Paradoxical Deflation coming?

Discussion in 'Economics' started by noob_trad3r, Jun 14, 2012.

  1. piezoe

    piezoe

    In the fwiw department, it seems highly unlikely that in a country with its own central bank adhering to modern economic practice and its own fiat currency, and also with large private and government debt that there will be overall price deflation to any significant extent. In the U.S. it seems we can forget about this as a realistic possibility.
     
    #21     Jun 15, 2012
  2. All trading is about trading reality in the face of fantasy (fair value). Monetary deflation is reality and the power of the FED and the government to ultimately conquer it is the fantasy in this particular situation in my own view.

    Another take is that it is about the fringes (the improbable) becoming obvious to everyone (most likely). Change mostly comes from the edges to the middle. Issues move the opposite direction. One question is how long any movement takes. Who knows?

    Could I be wrong? Of course I can. That is where risk management comes in.

    PS: Seeing the truth doesn't always make me happy, but it can make help me be at peace.
     
    #22     Jun 15, 2012
  3. I posted a while back. Expect deflation then a sudden bout of hyperinflation once all that cash sitting on those reserves get pushed out on the open markets.
     
    #23     Jun 15, 2012
  4. Simple way of thinking about it: when you buy a house, you're shorting the USD (or the GBP or EUR; whatever). You're borrowing the currency, buying the house, then paying back the currency loan over a period of time, and making the bet the currency you use to pay it back will be inflated currency; i.e., you're betting it will be worth less when you pay it back. Thus, you are shorting.
    So now, all over the world, those shorts are being covered, and in many cases the people who did the shorting are suffering the equivalent of margin calls.
    So, what happens in a short covering rally? Expect currency to increase in value, and the things it can buy therefore to decrease in value, until the short covering ratio for currency relative to houses comes back into line.
     
    #24     Jun 15, 2012
  5. piezoe, there are those rare times when central banks decide to inflate thee way "out" ... out of the jam that they and the politicians have put society in and discover they cannot do it without passing go and collecting $200. In this case "go" is going from the deep recession to intolerable inflation. The micromanaging an fail and anything can happen.

    While I often disagree with him this time I think this poster has it right;

    KINGOFSHORTS

    Registered: Sep 2007
    Posts: 3455


    06-15-12 11:32 AM
    I posted a while back. Expect deflation then a sudden bout of hyperinflation once all that cash sitting on those reserves get pushed out on the open markets.

     
    #25     Jun 15, 2012
  6. piezoe

    piezoe

    perhaps I am wrong. I liked Trefoils nice example, however, so far at least deflation in one sector, real estate, has been balanced out, or even exceeded, by inflation in other sectors.
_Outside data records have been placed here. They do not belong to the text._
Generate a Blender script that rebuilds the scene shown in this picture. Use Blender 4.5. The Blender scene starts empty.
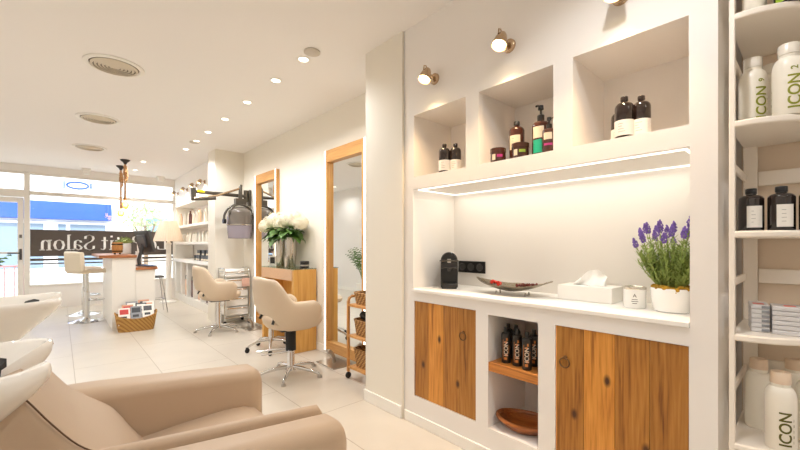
EXPO = 0.08; NL = 3.0; SPOTW = 28.0; DL = 38.0; WORLD = 3.6; SUNE = 5.5
import bpy, bmesh, math, random
from mathutils import Vector, Matrix
random.seed(7)
S = bpy.context.scene
COL = S.collection
PI = math.pi
def srgb(c):
    o = []
    for v in c[:3]:
        v /= 255.0
        o.append(v/12.92 if v <= 0.04045 else ((v+0.055)/1.055)**2.4)
    return (o[0], o[1], o[2], 1.0)
# ------------------------------------------------------------------ materials
M = {}
def base_mat(name):
    m = bpy.data.materials.new(name); m.use_nodes = True
    nt = m.node_tree
    b = nt.nodes['Principled BSDF']
    return m, nt, b
def mat(name, col, rough=0.5, metal=0.0, bump=0.0, bscale=60.0, var=0.0, vscale=8.0, coat=0.0, spec=0.5, sheen=0.0, trans=0.0):
    m, nt, b = base_mat(name)
    b.inputs['Base Color'].default_value = srgb(col)
    b.inputs['Roughness'].default_value = rough
    b.inputs['Metallic'].default_value = metal
    b.inputs['Specular IOR Level'].default_value = spec
    if coat: b.inputs['Coat Weight'].default_value = coat; b.inputs['Coat Roughness'].default_value = 0.08
    if sheen: b.inputs['Sheen Weight'].default_value = sheen
    if trans: b.inputs['Transmission Weight'].default_value = trans
    tc = nt.nodes.new('ShaderNodeTexCoord')
    if var > 0:
        n = nt.nodes.new('ShaderNodeTexNoise'); n.inputs['Scale'].default_value = vscale; n.inputs['Detail'].default_value = 4
        nt.links.new(tc.outputs['Object'], n.inputs['Vector'])
        mx = nt.nodes.new('ShaderNodeMix'); mx.data_type = 'RGBA'
        c = srgb(col)
        mx.inputs[6].default_value = tuple(x*(1-var) for x in c[:3])+(1,)
        mx.inputs[7].default_value = tuple(min(1, x*(1+var)) for x in c[:3])+(1,)
        nt.links.new(n.outputs['Fac'], mx.inputs[0]); nt.links.new(mx.outputs[2], b.inputs['Base Color'])
    if bump > 0:
        n2 = nt.nodes.new('ShaderNodeTexNoise'); n2.inputs['Scale'].default_value = bscale; n2.inputs['Detail'].default_value = 3
        nt.links.new(tc.outputs['Object'], n2.inputs['Vector'])
        bp = nt.nodes.new('ShaderNodeBump'); bp.inputs['Strength'].default_value = bump; bp.inputs['Distance'].default_value = 0.01
        nt.links.new(n2.outputs['Fac'], bp.inputs['Height']); nt.links.new(bp.outputs['Normal'], b.inputs['Normal'])
    M[name] = m
    return m
def emit(name, col, strength):
    m = bpy.data.materials.new(name); m.use_nodes = True; nt = m.node_tree
    nt.nodes.remove(nt.nodes['Principled BSDF'])
    e = nt.nodes.new('ShaderNodeEmission'); e.inputs['Color'].default_value = srgb(col); e.inputs['Strength'].default_value = strength
    nt.links.new(e.outputs[0], nt.nodes['Material Output'].inputs['Surface'])
    M[name] = m; return m
def glass(name, tint=(255, 255, 255), gloss=0.08):
    m = bpy.data.materials.new(name); m.use_nodes = True; nt = m.node_tree
    nt.nodes.remove(nt.nodes['Principled BSDF'])
    t = nt.nodes.new('ShaderNodeBsdfTransparent'); t.inputs['Color'].default_value = srgb(tint)
    g = nt.nodes.new('ShaderNodeBsdfGlossy'); g.inputs['Roughness'].default_value = 0.02
    mx = nt.nodes.new('ShaderNodeMixShader')
    lw = nt.nodes.new('ShaderNodeLayerWeight'); lw.inputs['Blend'].default_value = 0.2
    mul = nt.nodes.new('ShaderNodeMath'); mul.operation = 'MULTIPLY_ADD'; mul.inputs[1].default_value = 0.5; mul.inputs[2].default_value = gloss*0.4
    nt.links.new(lw.outputs['Fresnel'], mul.inputs[0]); nt.links.new(mul.outputs[0], mx.inputs[0])
    nt.links.new(t.outputs[0], mx.inputs[1]); nt.links.new(g.outputs[0], mx.inputs[2])
    nt.links.new(mx.outputs[0], nt.nodes['Material Output'].inputs['Surface'])
    M[name] = m; return m
def wood(name, c1, c2, dark, grain='Z', scale=1.0, rough=0.45, plank=0.0, pk_axis='Y', knots=0.0, bump=0.15):
    """stretched-noise grain; optional plank tone steps and knots"""
    m, nt, b = base_mat(name)
    b.inputs['Roughness'].default_value = rough
    N = nt.nodes.new; L = nt.links.new
    tc = N('ShaderNodeTexCoord'); sep = N('ShaderNodeSeparateXYZ'); L(tc.outputs['Object'], sep.inputs[0])
    off = None
    if plank > 0:
        dv = N('ShaderNodeMath'); dv.operation = 'DIVIDE'; dv.inputs[1].default_value = plank
        L(sep.outputs[pk_axis], dv.inputs[0])
        fl = N('ShaderNodeMath'); fl.operation = 'FLOOR'; L(dv.outputs[0], fl.inputs[0])
        wn = N('ShaderNodeTexWhiteNoise'); wn.noise_dimensions = '1D'; L(fl.outputs[0], wn.inputs['W'])
        off = wn.outputs['Value']
    comb = N('ShaderNodeCombineXYZ')
    for ax in 'XYZ':
        k = N('ShaderNodeMath'); k.operation = 'MULTIPLY'
        k.inputs[1].default_value = (1.7 if ax == grain else 34.0)*scale
        L(sep.outputs[ax], k.inputs[0])
        if off is not None:
            ad = N('ShaderNodeMath'); ad.operation = 'MULTIPLY_ADD'; ad.inputs[1].default_value = 37.0
            L(off, ad.inputs[0]); L(k.outputs[0], ad.inputs[2]); L(ad.outputs[0], comb.inputs[ax])
        else:
            L(k.outputs[0], comb.inputs[ax])
    n1 = N('ShaderNodeTexNoise'); n1.inputs['Scale'].default_value = 1.0; n1.inputs['Detail'].default_value = 6; n1.inputs['Distortion'].default_value = 0.7
    L(comb.outputs[0], n1.inputs['Vector'])
    rp = N('ShaderNodeValToRGB')
    rp.color_ramp.elements[0].position = 0.3; rp.color_ramp.elements[0].color = srgb(dark)
    rp.color_ramp.elements[1].position = 0.66; rp.color_ramp.elements[1].color = srgb(c1)
    e = rp.color_ramp.elements.new(0.47); e.color = srgb(c2)
    vm = N('ShaderNodeVectorMath'); vm.operation = 'MULTIPLY'; vm.inputs[1].default_value = (3.1, 3.1, 3.1); L(comb.outputs[0], vm.inputs[0])
    n3 = N('ShaderNodeTexNoise'); n3.inputs['Scale'].default_value = 1.0; n3.inputs['Detail'].default_value = 5; L(vm.outputs[0], n3.inputs['Vector'])
    mxn = N('ShaderNodeMix'); mxn.data_type = 'FLOAT'; mxn.inputs[0].default_value = 0.4; L(n1.outputs['Fac'], mxn.inputs[2]); L(n3.outputs['Fac'], mxn.inputs[3])
    L(mxn.outputs[0], rp.inputs[0])
    col = rp.outputs[0]
    if off is not None:
        hs = N('ShaderNodeHueSaturation')
        mr = N('ShaderNodeMapRange'); mr.inputs['To Min'].default_value = 0.55; mr.inputs['To Max'].default_value = 1.35
        L(off, mr.inputs['Value']); L(mr.outputs[0], hs.inputs['Value']); hs.inputs['Saturation'].default_value = 1.02; L(col, hs.inputs['Color']); col = hs.outputs[0]
    if knots > 0:
        c2n = N('ShaderNodeCombineXYZ'); across = 'Z' if grain == 'Y' else 'Y'
        k = N('ShaderNodeMath'); k.operation = 'MULTIPLY'; k.inputs[1].default_value = 0.55
        L(sep.outputs[grain], k.inputs[0]); L(k.outputs[0], c2n.inputs['Y']); L(sep.outputs[across], c2n.inputs['X'])
        v = N('ShaderNodeTexVoronoi'); v.voronoi_dimensions = '2D'; v.inputs['Scale'].default_value = knots; L(c2n.outputs[0], v.inputs['Vector'])
        r2 = N('ShaderNodeValToRGB'); r2.color_ramp.elements[0].position = 0.03; r2.color_ramp.elements[0].color = (1, 1, 1, 1)
        r2.color_ramp.elements[1].position = 0.09; r2.color_ramp.elements[1].color = (0, 0, 0, 1)
        L(v.outputs['Distance'], r2.inputs[0])
        mk = N('ShaderNodeMix'); mk.data_type = 'RGBA'; L(r2.outputs[0], mk.inputs[0]); L(col, mk.inputs[6]); mk.inputs[7].default_value = srgb((78, 44, 18))
        col = mk.outputs[2]
    L(col, b.inputs['Base Color'])
    if bump:
        bp = N('ShaderNodeBump'); bp.inputs['Strength'].default_value = bump; bp.inputs['Distance'].default_value = 0.004
        L(n1.outputs['Fac'], bp.inputs['Height']); L(bp.outputs[0], b.inputs['Normal'])
    M[name] = m; return m
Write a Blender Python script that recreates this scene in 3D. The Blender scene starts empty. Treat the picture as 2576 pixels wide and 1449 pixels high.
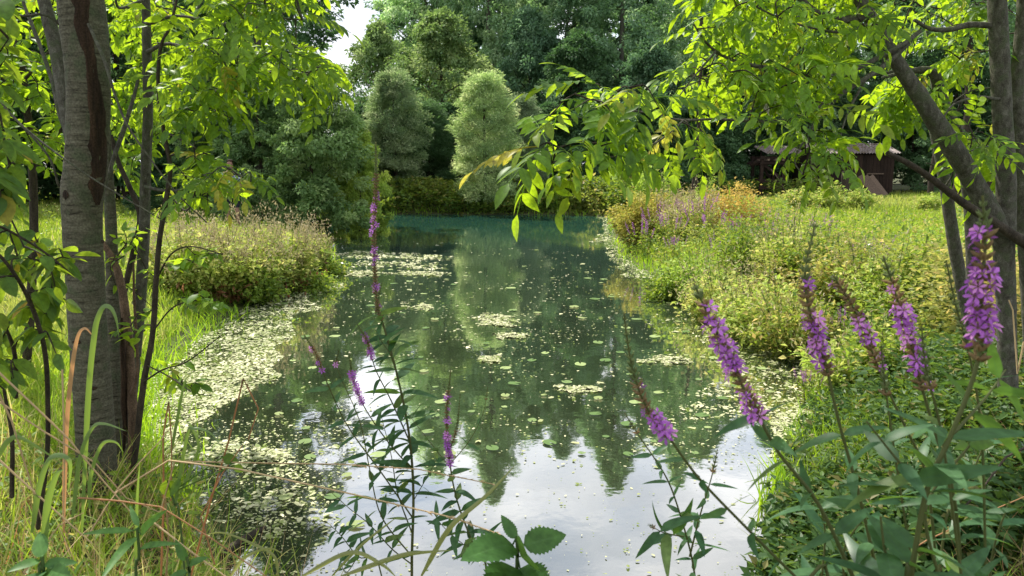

    The inflation I understand, but I'm having trouble seeing where deflation in the overall economy is going to come from, other than very small amounts for very brief periods, with a Fed that can create money out of thin air and a government that can spend it almost as fast as it's created.

    Perhaps there is an external restriction that i'm not taking into account.
     
    #26     Jun 15, 2012
  7. morganist

    morganist Guest

    You are not going to get market correction while they QE prices will not go to the real value until that stops. The people who receive the money will get rich. Everyone else will get poor. This is the worst aspect of QE.
     
    #27     Jun 15, 2012
  8. If Europe falls apart (which is possible) the world economy slows enough to reveal the cracks everywhere in the worldwide leveraged financial system produced since WWII.

    We live with leverage everywhere and leverage = risk of deflation.



     
    #28     Jun 15, 2012
  9. morganist

    morganist Guest

    Are you talking about deflation as a reduction in money supply or an decrease in prices. There is a difference. A reduction in money suppy can increase prices and thus make inflation. Which are you claiming?
     
    #29     Jun 15, 2012
  10. piezoe

    piezoe

    Swan, That's starting to make some sense to me. Also, Morganist, can you restate that first sentence. I'm having a little trouble understanding it. Something about prices not reaching equilibrium fast enough during QE??

    edit: Morganist, I did not understand decrease in money supply causing prices to inflate. I thought a decrease in money supply generally made money more valuable so wouldn't that, all other things being equal, in general have the effect of lowering prices? Or doesn't it work that way?